To find the Thevenin resistance by looking through the terminals, you have to turn off all independent sources and find the resistance seen by the terminals. So

1. Voltage sources become short circuits
2. Current sources become open circuits

In figure D.3 we have a voltage source, and two resistors. To find the Thevenin resistance we turn off (short circuit) the voltage source. Clearly, \$R_\text{th} = \frac{R_3R_4}{R_3+R_4} = 5 \; \text{k}\Omega \$.

^{simulate this circuit – Schematic created using CircuitLab}

In figure D.4 we have a current source, and two resistors. To find the Thevenin resistance we turn off (open circuit) the current source.

^{simulate this circuit}

Now, the top resistor \$ R_3\$ is effectively disconnected from the circuit (no current can run through it). Therefore the Thevenin resistance (the resistance seen by the terminals) simply becomes \$R_\text{th} = R_4 =10\text{k}\Omega\$.

Answer 4

^{simulate this circuit – Schematic created using CircuitLab}

Answer 5

To get the Thevenin values, you can measure the open-circuit V and the short-circuit I. If you analyze you can see the short-circuit I is different for each circuit (2 mA for the V source one; 1 mA for the other).

An alternative (but equivalent) way of getting the Thevenin resistance is to make all (independent) voltage sources 0 (i.e. a short) and the current sources also 0 (an open circuit). Then you can see why the R's are going to be different.

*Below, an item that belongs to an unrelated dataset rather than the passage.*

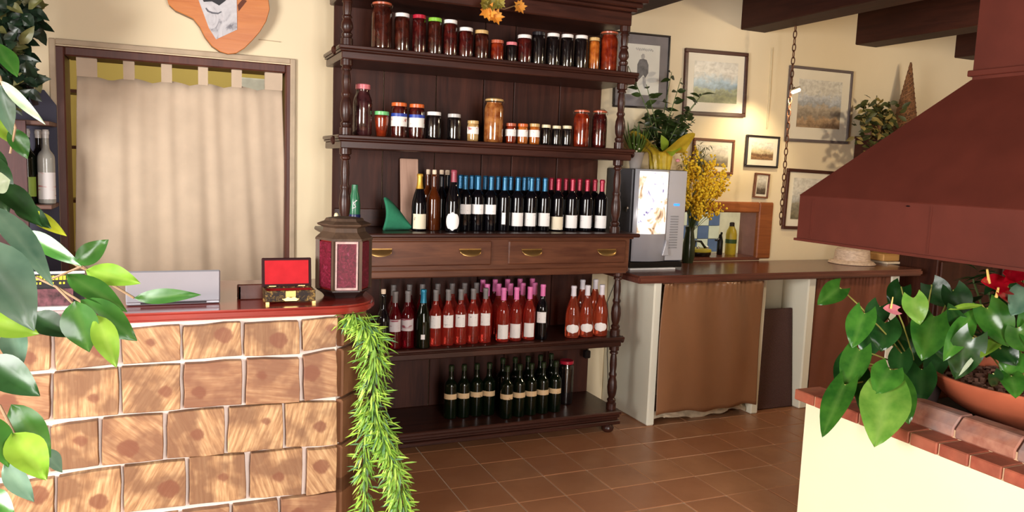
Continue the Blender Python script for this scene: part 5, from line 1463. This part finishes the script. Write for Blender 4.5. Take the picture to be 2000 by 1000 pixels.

"Why does figure D.3. have a Thévenin equivalent resistance equal to the parallel resistance, whereas figure D.4. does not?" -- while they both would include the parallel resistance, in the 2nd case that resistance is in series with the (infinite) resistance of the current source -- so it has no effect; you have 10k//infinite == 10k.

Answer 6

If I added this resistor (in red) in parallel with the voltage source, do you see that it has no effect on the outcome: -

That added red-boxed resistor is equivalent to a resistor in series with a current source.

Answer 7

Calculate what happens if you stick a 10 kohm load resistor to the right side of the circuit in each diagram, between the terminals. Check the voltage over that load (and current and power, if you like).

For the first two circuits, in D.3, it's easy to calculate that the voltage over the load is 20 V * 5 kohm / 15 ohm = 6.67 V, and 10 V * 10 ohm / 15 ohm = 6.67 V. So indeed the circuits are equivalent.

Looking at the circuit with the current source, there's a 1 mA current through the top resistor, and then that splits in two: 0.5 mA through both the 10 kohm shunt and the 10 kohm load resistor. That's 0.5 mA * 10 kohm = 5 V over the load. For the equivalent circuit on the right, we get 10 V * 10 kohm / 20 kohm = 5 V over the load. Indeed the two lower circuits in D.4 are also equivalent with each other, but different from the ones at the top in D.3.

That's because of voltage and current sources are different: a voltage source keeps the voltage the same, so adding parallel loads increases the current produced by the load. (And with voltage constant, also the power increases.) With a current source, adding parallel loads splits the same current in more parts, while the voltage stays the same.